This Week At The Statehouse: Budget, Superintendent, ISTEP+
As the legislative session enters its last three weeks, lawmakers begin to wrap up, and many of the major education bills we’ve been following moved forward.
State Superintendent Change Revived In The Senate
In the first half of the session, a Senate committee voted against changing the state superintendent position from an elected to an appointed one. But that idea found new life this week. An amendment approved in the Senate Rules and Legislative Procedure Committee Monday altered the House bill enough to revive it.
Senate Releases Its Education Budget, Increasing Funds For K-12
The Senate released its proposed budget for the next two years, and it included more money for K-12, English Language Learners and students living in poverty.
The Senate budget also reverses the House move to eliminate the teacher bonus program.
For state-funded pre-K, it expands the program from 5 to all 92 counties. In other way it is similar to the House plan and proposes investing the same $16 million per year for high quality pre-K programs and money for homeschool programs.
ISTEP+ Replacement Still Not Fleshed Out
House Bill 1003 sets up guidelines for a new state test that will replace the ISTEP+ and graduation requirement exams by 2019.

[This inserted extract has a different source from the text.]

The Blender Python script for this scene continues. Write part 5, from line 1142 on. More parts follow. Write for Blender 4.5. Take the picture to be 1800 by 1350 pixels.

It calls for an exam that can be used to compare Indiana students to students in other states and new end-of-course assessments for grades 9-12. These assessments will likely be SAT or ACT tests. For all grades, the bill requires the Department of Education to request proposals from testing vendors.
The bill passed out of a Senate Education Committee Wednesday, but some lawmakers say the legislation does little to clear up concerns with over testing and linking teacher evaluations to test scores.
Two Bills Killed In Senate
Two proposals by House Education Chairman Rep. Bob Behning were killed in the Senate Education Committee Wednesday.
House Bill 1383 would have created a new type of teaching license for elementary teachers that focused on one subject area, such as math or science. The bill would have triggered changes at state teacher colleges by likely forcing them to redesign curriculum to better prepare teacher candidates to seek this new form of content-specific license. The bill died with a 6-5 vote.
House Bill 1386 would provide grants to up to five corporations to set up “competency-based” pilot programs. This would let students earn credit for showing they have a “competency” on a subject instead of completing a course in the traditional way. The vote was 8-3.